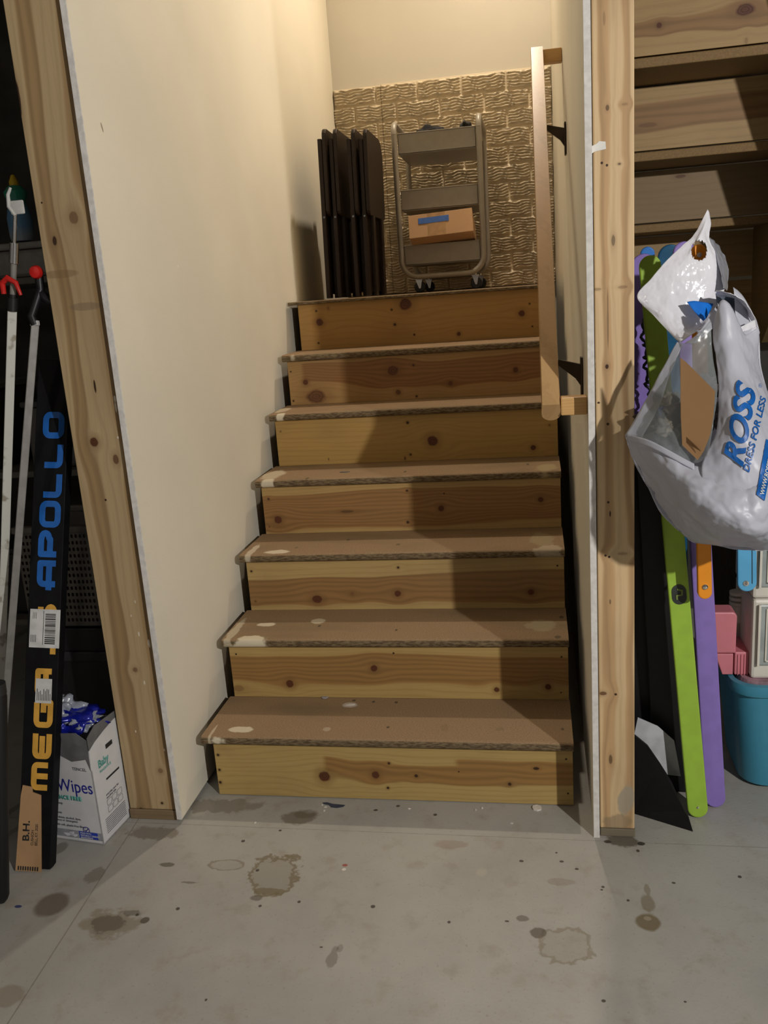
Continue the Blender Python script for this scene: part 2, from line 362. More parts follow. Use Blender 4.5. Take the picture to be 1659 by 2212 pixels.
# ------------------------------------------------------------------ main staircase
S = thing('staircase', (SW/2, 0, 0), 'straight wooden staircase of knotty pine risers and particleboard treads between two cream walls', 'staircase')
RK = [
 [(701, 1677, 13), (811.5, 1674, 9), (899, 1676, 4), (1101, 1694, 4), (840, 1649, 3), (838, 1702, 3), (1158, 1660, 4, 1.8), (471, 1631, 3), (474, 1663, 3), (476, 1690, 3.4), (1223, 1640, 2.5), (1227, 1714, 2.5), (991, 1667, 2)],
 [(808, 1444, 8), (626, 1476.5, 9), (1073, 1490, 6), (1184, 1484, 7), (850, 1411, 2.6), (510, 1413, 2.4), (1213, 1419, 2.4), (515, 1487, 8, 1.8, .4), (1212, 1496, 2)],
 [(685, 1294.5, 9, 1.3), (859, 1282, 7.5), (1147, 1279, 7), (860, 1226, 2.8), (543, 1234, 2.4), (1204, 1222, 2.4), (552, 1299, 2.6, 1, .5), (761, 1283, 5, 1, .3)],
 [(953, 1098, 7), (601, 1123, 9), (1168, 1079, 6.5), (881, 1128, 3.2), (879, 1060, 2.6), (959, 1066, 2), (580, 1078, 2.4), (750, 1105, 3, 5, .6), (582, 1138, 2, 1, .6)],
 [(934.6, 952, 12), (1152, 967, 6), (880.5, 913, 3), (875, 990, 4, .5, .8), (606, 932, 2.4, 1, .5), (710, 992, 2.4, .6, .6), (1187, 918, 2.4, 1, .5), (887, 982, 2.5)],
 [(849, 801, 11, 1.2, .9), (660, 826, 6), (683, 857, 15, 1.5, .8), (860, 847, 6, 1, .8), (973, 828, 5, 1, .8), (1114, 799, 6), (893, 789, 2.2), (628, 803, 2), (634, 866, 2), (900, 856, 2.4)],
 [(876, 657, 13, 1.1), (690.5, 696.5, 8), (1127, 677, 7), (991, 721, 4.5), (853, 701, 3.2), (683, 672, 2.2), (895, 723, 2.4), (846, 669, 2.4), (688, 741, 2.2), (709, 666, 4, .8, .4), (1144, 656, 2), (1150, 705, 2)]]
BANDS = [[(.085, .022, .32), (.095, .03, .68)], [(.19+.085, .045)], [(.38+.068, .044)], [(.57+.078, .058)], [], [(.95+.10, .045, .05)], []]
SCL = lambda c: (c[0]*.66, c[1]*.66, c[2]*.56)
HC = [srgb(178, 128, 76), srgb(176, 128, 78), srgb(170, 122, 78), srgb(172, 122, 78), HEART, srgb(164, 112, 70), HEART]
LC = [srgb(214, 182, 124), srgb(214, 180, 122), srgb(214, 182, 130), srgb(212, 176, 122), srgb(206, 166, 104), srgb(200, 158, 108), srgb(198, 152, 92)]
for i in range(7):
    Y = i*D
    top = (i+1)*H - (.026 if i < 6 else .012)
    m = wood('riser_wood_%s' % 'abcdefg'[i], 0, 2, SCL(LC[i]), SCL(HC[i]), pk(RK[i], Y), BANDS[i], W=Y, seed=i*3.7+1, freq=[60, 70, 55, 85, 60, 75, 45][i], dirt=.15)
    MB().box((.004+(.0 if i else .012), Y, i*H + (.002 if i == 0 else 0)), (SW-.002, Y+.018, top), .001).build('riser', m, S)
# treads: particleboard with a rounded nosing
def tread_mat(i):
    b = NB('particleboard_%s' % 'abcdefg'[i], .7, 0, .2); P = b.pos(); v = b.vec(*P); N = b.nrm()
    f = b.noise(b.vec(P[0]*220+i*9, P[1]*420, P[2]*500), 1, 3); f2 = b.noise(b.vec(P[0]*60+i*9, P[1]*160, P[2]*260), 1, 3); g = b.noise(b.vec(P[0]*3+i*5, P[1]*8, P[2]*8), 1, 4)
    top = b.mix(b.smooth(f, .35, .7), srgb(152, 128, 100), srgb(134, 108, 80))
    top = b.mix(b.smooth(g, .45, .7)*.45, top, srgb(112, 100, 76))
    edge = b.mix(b.smooth(f2, .38, .62), srgb(122, 106, 80), srgb(86, 70, 50))
    edge = b.mix(b.smooth(f2, .64, .7)*.55*b.smooth(g, .52, .64), edge, srgb(46, 34, 24))
    c = b.mix(b.smooth(N[2], .55, .8), edge, top)
    z = (i+1)*H
    def tb(x, y, w_, h_, col, al, wob=.6):
        p = oz(x, y, z); q = oz(x+w_, y, z); r_ = oz(x, y+h_, z)
        return (p.x, p.y, (q-p).length, (r_-p).length, 0, col, al, 0, wob)
    WH = srgb(216, 206, 182)
    TB = [
      [tb(520, 1576, 28, 6, WH, .8), tb(463, 1600, 30, 8, WH, .9), tb(456, 1585, 3, 26, WH, .5, .8), tb(755, 1523, 18, 6, srgb(190, 180, 170), .8, .4), tb(706, 1575, 9, 5, WH, .3), tb(838, 1571, 4, 2.4, DK, .9), tb(807, 1516, 4, 2.4, DK, .9), tb(856, 1517, 4, 2.4, DK, .9), tb(765, 1513, 4, 2, DK, .9), tb(1078, 1575, 12, 5, BR, .4, 1), tb(960, 1572, 10, 8, BR, .3, 1), tb(1215, 1575, 4, 3, DK, .7)],
      [tb(575, 1349, 20, 4, WH, .8), tb(687, 1342, 16, 6, WH, .6, .5), tb(540, 1382, 34, 9, WH, .85, .8), tb(690, 1352, 3, 2, DK, .9), tb(856, 1361, 3, 2, DK, .9), tb(505, 1365, 10, 30, WH, .5), tb(1213, 1333, 5, 3, DK, .9), tb(1170, 1350, 36, 14, srgb(170, 160, 130), .5), tb(1205, 1376, 9, 4, DK, .7)],
      [tb(600, 1192, 26, 4, WH, .85), tb(1170, 1165, 30, 16, srgb(170, 158, 126), .5), tb(1185, 1186, 34, 7, WH, .35, 1), tb(545, 1190, 8, 14, WH, .6), tb(640, 1183, 5, 2, DK, .5), tb(752, 1166, 4, 2, DK, .7), tb(860, 1176, 5, 2, DK, .6)],
      [tb(590, 1026, 22, 10, WH, .55), tb(575, 1040, 14, 6, WH, .8), tb(1180, 1010, 26, 8, srgb(176, 160, 120), .5), tb(1140, 1003, 3, 2, DK, .9), tb(875, 1019, 3, 2, DK, .8), tb(664, 1033, 4, 2, DK, .7)],
      [tb(597, 899, 10, 7, WH, .9), tb(612, 886, 12, 5, WH, .5)], [tb(620, 770, 7, 3, WH, .5)], []]
    if TB[i]: c = apply_blobs(b, c, P[0], P[1], TB[i], v)
    b.color(c); b.bump(f+f2, .35, .001); return b.mat
def tread_profile(y0, y1, z1, th, r):
    pts = [(y1, z1-th), (y1, z1)] + [(y0+r-r*math.sin(math.radians(a)), z1-r+r*math.cos(math.radians(a))) for a in range(0, 91, 15)] \
        + [(y0+r-r*math.cos(math.radians(a)), z1-th+r-r*math.sin(math.radians(a))) for a in range(0, 91, 15)]
    return pts
for i in range(6):
    z = (i+1)*H; y0 = i*D-NS; pr = tread_profile(y0, (i+1)*D, z, .0255, .0115)
    x0 = -.010 if i < 6 else 0
    MB().prism(pr, SW-x0, frame((x0, 0, 0), (0, 1, 0), y=(0, 0, 1))).build('tread', tread_mat(i), S)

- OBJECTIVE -
Skip every picture and transcribe the data above exactly.

- EXERCISE ANSWER -
Continue the Blender Python script for this scene: part 2, from line 362. More parts follow. Use Blender 4.5. Take the picture to be 1659 by 2212 pixels.
# ------------------------------------------------------------------ main staircase
S = thing('staircase', (SW/2, 0, 0), 'straight wooden staircase of knotty pine risers and particleboard treads between two cream walls', 'staircase')
RK = [
 [(701, 1677, 13), (811.5, 1674, 9), (899, 1676, 4), (1101, 1694, 4), (840, 1649, 3), (838, 1702, 3), (1158, 1660, 4, 1.8), (471, 1631, 3), (474, 1663, 3), (476, 1690, 3.4), (1223, 1640, 2.5), (1227, 1714, 2.5), (991, 1667, 2)],
 [(808, 1444, 8), (626, 1476.5, 9), (1073, 1490, 6), (1184, 1484, 7), (850, 1411, 2.6), (510, 1413, 2.4), (1213, 1419, 2.4), (515, 1487, 8, 1.8, .4), (1212, 1496, 2)],
 [(685, 1294.5, 9, 1.3), (859, 1282, 7.5), (1147, 1279, 7), (860, 1226, 2.8), (543, 1234, 2.4), (1204, 1222, 2.4), (552, 1299, 2.6, 1, .5), (761, 1283, 5, 1, .3)],
 [(953, 1098, 7), (601, 1123, 9), (1168, 1079, 6.5), (881, 1128, 3.2), (879, 1060, 2.6), (959, 1066, 2), (580, 1078, 2.4), (750, 1105, 3, 5, .6), (582, 1138, 2, 1, .6)],
 [(934.6, 952, 12), (1152, 967, 6), (880.5, 913, 3), (875, 990, 4, .5, .8), (606, 932, 2.4, 1, .5), (710, 992, 2.4, .6, .6), (1187, 918, 2.4, 1, .5), (887, 982, 2.5)],
 [(849, 801, 11, 1.2, .9), (660, 826, 6), (683, 857, 15, 1.5, .8), (860, 847, 6, 1, .8), (973, 828, 5, 1, .8), (1114, 799, 6), (893, 789, 2.2), (628, 803, 2), (634, 866, 2), (900, 856, 2.4)],
 [(876, 657, 13, 1.1), (690.5, 696.5, 8), (1127, 677, 7), (991, 721, 4.5), (853, 701, 3.2), (683, 672, 2.2), (895, 723, 2.4), (846, 669, 2.4), (688, 741, 2.2), (709, 666, 4, .8, .4), (1144, 656, 2), (1150, 705, 2)]]
BANDS = [[(.085, .022, .32), (.095, .03, .68)], [(.19+.085, .045)], [(.38+.068, .044)], [(.57+.078, .058)], [], [(.95+.10, .045, .05)], []]
SCL = lambda c: (c[0]*.66, c[1]*.66, c[2]*.56)
HC = [srgb(178, 128, 76), srgb(176, 128, 78), srgb(170, 122, 78), srgb(172, 122, 78), HEART, srgb(164, 112, 70), HEART]
LC = [srgb(214, 182, 124), srgb(214, 180, 122), srgb(214, 182, 130), srgb(212, 176, 122), srgb(206, 166, 104), srgb(200, 158, 108), srgb(198, 152, 92)]
for i in range(7):
    Y = i*D
    top = (i+1)*H - (.026 if i < 6 else .012)
    m = wood('riser_wood_%s' % 'abcdefg'[i], 0, 2, SCL(LC[i]), SCL(HC[i]), pk(RK[i], Y), BANDS[i], W=Y, seed=i*3.7+1, freq=[60, 70, 55, 85, 60, 75, 45][i], dirt=.15)
    MB().box((.004+(.0 if i else .012), Y, i*H + (.002 if i == 0 else 0)), (SW-.002, Y+.018, top), .001).build('riser', m, S)
# treads: particleboard with a rounded nosing
def tread_mat(i):
    b = NB('particleboard_%s' % 'abcdefg'[i], .7, 0, .2); P = b.pos(); v = b.vec(*P); N = b.nrm()
    f = b.noise(b.vec(P[0]*220+i*9, P[1]*420, P[2]*500), 1, 3); f2 = b.noise(b.vec(P[0]*60+i*9, P[1]*160, P[2]*260), 1, 3); g = b.noise(b.vec(P[0]*3+i*5, P[1]*8, P[2]*8), 1, 4)
    top = b.mix(b.smooth(f, .35, .7), srgb(152, 128, 100), srgb(134, 108, 80))
    top = b.mix(b.smooth(g, .45, .7)*.45, top, srgb(112, 100, 76))
    edge = b.mix(b.smooth(f2, .38, .62), srgb(122, 106, 80), srgb(86, 70, 50))
    edge = b.mix(b.smooth(f2, .64, .7)*.55*b.smooth(g, .52, .64), edge, srgb(46, 34, 24))
    c = b.mix(b.smooth(N[2], .55, .8), edge, top)
    z = (i+1)*H
    def tb(x, y, w_, h_, col, al, wob=.6):
        p = oz(x, y, z); q = oz(x+w_, y, z); r_ = oz(x, y+h_, z)
        return (p.x, p.y, (q-p).length, (r_-p).length, 0, col, al, 0, wob)
    WH = srgb(216, 206, 182)
    TB = [
      [tb(520, 1576, 28, 6, WH, .8), tb(463, 1600, 30, 8, WH, .9), tb(456, 1585, 3, 26, WH, .5, .8), tb(755, 1523, 18, 6, srgb(190, 180, 170), .8, .4), tb(706, 1575, 9, 5, WH, .3), tb(838, 1571, 4, 2.4, DK, .9), tb(807, 1516, 4, 2.4, DK, .9), tb(856, 1517, 4, 2.4, DK, .9), tb(765, 1513, 4, 2, DK, .9), tb(1078, 1575, 12, 5, BR, .4, 1), tb(960, 1572, 10, 8, BR, .3, 1), tb(1215, 1575, 4, 3, DK, .7)],
      [tb(575, 1349, 20, 4, WH, .8), tb(687, 1342, 16, 6, WH, .6, .5), tb(540, 1382, 34, 9, WH, .85, .8), tb(690, 1352, 3, 2, DK, .9), tb(856, 1361, 3, 2, DK, .9), tb(505, 1365, 10, 30, WH, .5), tb(1213, 1333, 5, 3, DK, .9), tb(1170, 1350, 36, 14, srgb(170, 160, 130), .5), tb(1205, 1376, 9, 4, DK, .7)],
      [tb(600, 1192, 26, 4, WH, .85), tb(1170, 1165, 30, 16, srgb(170, 158, 126), .5), tb(1185, 1186, 34, 7, WH, .35, 1), tb(545, 1190, 8, 14, WH, .6), tb(640, 1183, 5, 2, DK, .5), tb(752, 1166, 4, 2, DK, .7), tb(860, 1176, 5, 2, DK, .6)],
      [tb(590, 1026, 22, 10, WH, .55), tb(575, 1040, 14, 6, WH, .8), tb(1180, 1010, 26, 8, srgb(176, 160, 120), .5), tb(1140, 1003, 3, 2, DK, .9), tb(875, 1019, 3, 2, DK, .8), tb(664, 1033, 4, 2, DK, .7)],
      [tb(597, 899, 10, 7, WH, .9), tb(612, 886, 12, 5, WH, .5)], [tb(620, 770, 7, 3, WH, .5)], []]
    if TB[i]: c = apply_blobs(b, c, P[0], P[1], TB[i], v)
    b.color(c); b.bump(f+f2, .35, .001); return b.mat
def tread_profile(y0, y1, z1, th, r):
    pts = [(y1, z1-th), (y1, z1)] + [(y0+r-r*math.sin(math.radians(a)), z1-r+r*math.cos(math.radians(a))) for a in range(0, 91, 15)] \
        + [(y0+r-r*math.cos(math.radians(a)), z1-th+r-r*math.sin(math.radians(a))) for a in range(0, 91, 15)]
    return pts
for i in range(6):
    z = (i+1)*H; y0 = i*D-NS; pr = tread_profile(y0, (i+1)*D, z, .0255, .0115)
    x0 = -.010 if i < 6 else 0
    MB().prism(pr, SW-x0, frame((x0, 0, 0), (0, 1, 0), y=(0, 0, 1))).build('tread', tread_mat(i), S)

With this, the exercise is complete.